We can measure the typical statistical deviation generated during price adjustments using the MVRV ratio, which compares the spot price with the cost basis of various groups.
The figure below shows that during bull market pullbacks, the MVRV ratio for investors holding for 1 week - 1 month typically drops to the range of 0.9 - 1. This means that the market generally sees a 0% - 10% decline in the average cost basis for investors holding for 1 week - 1 month.
Now, after assessing the invisible pressure faced by investors holding for 1 week - 1 month, we can directly track the panic level exhibited by this group of investors through the "realized loss" indicator. Our approach is to analyze the aggressive selling pressure currently exerted by the relevant investor group on the market.
Here, we list the realized losses (in USD) of recent 1 week - 1 month holders. Next, we will use some simple statistical methods (standard deviation > 1) to determine the higher realized loss range.
It is worth noting that due to the recent price drop, recent buyers often reach peak realized losses in panic when selling their held crypto assets, which typically occurs at local market lows.
If we combine the two conditions described above, we can derive a specific set of conditions to discover potential local low turning points:
- MVRV (1 week - 1 month) below 1 but above 0.9
- Realized losses over +1 standard deviation within a 90-day window (1 week - 1 month)
These two conditions together form a barometer that can help identify under what market structure short-term holders may experience selling pressure exhaustion.
As of the time of writing, the current cost basis for short-term holders with a holding period of 1 week - 1 month is $66,700, and since mid-March, their realized losses have repeatedly exceeded the 90-day +1 standard deviation level. Since Bitcoin's price is currently in the range of $60,000 to $66,700, it meets the aforementioned conditions expressed by MVRV, and we can say that the market is now forming a local bottom. However, this also means that if the current MVRV level continues to drop, it may trigger a series of investor panic and ultimately force the market to seek and re-establish a new balance.
Conclusion
In this article, we assert that since Bitcoin refreshed its historical high of $73,000 in March, the Bitcoin market has shifted to a broad net distribution form. The NUPL indicator also indicates that the current Bitcoin market is in a euphoric phase, but it has clearly begun to cool down since the price adjustment started.

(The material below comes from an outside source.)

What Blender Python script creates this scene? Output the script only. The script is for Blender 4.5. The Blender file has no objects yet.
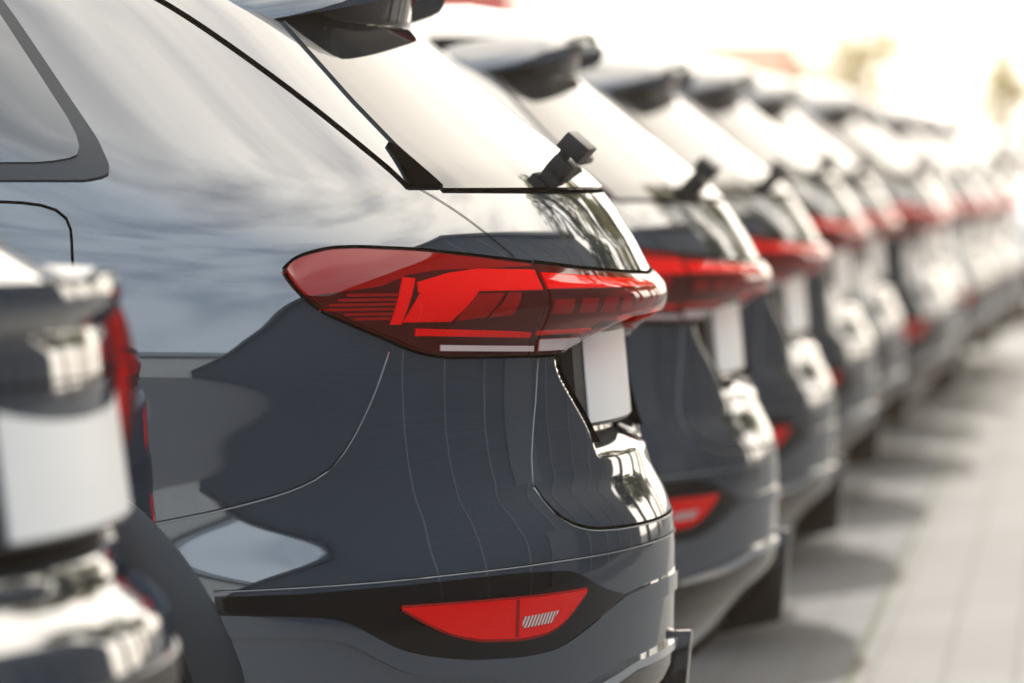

The adjustment in Bitcoin's price provides us with valuable information about investor sentiment and selling activities. We have thus developed a standard analytical method to identify the short-term holder group that has the most significant impact on the market through selling activities. Based on this, the new combination of breakdown indicators has established some simple rules that may help determine that the selling pressure exhaustion of this group is a factor contributing to the current price being a local low.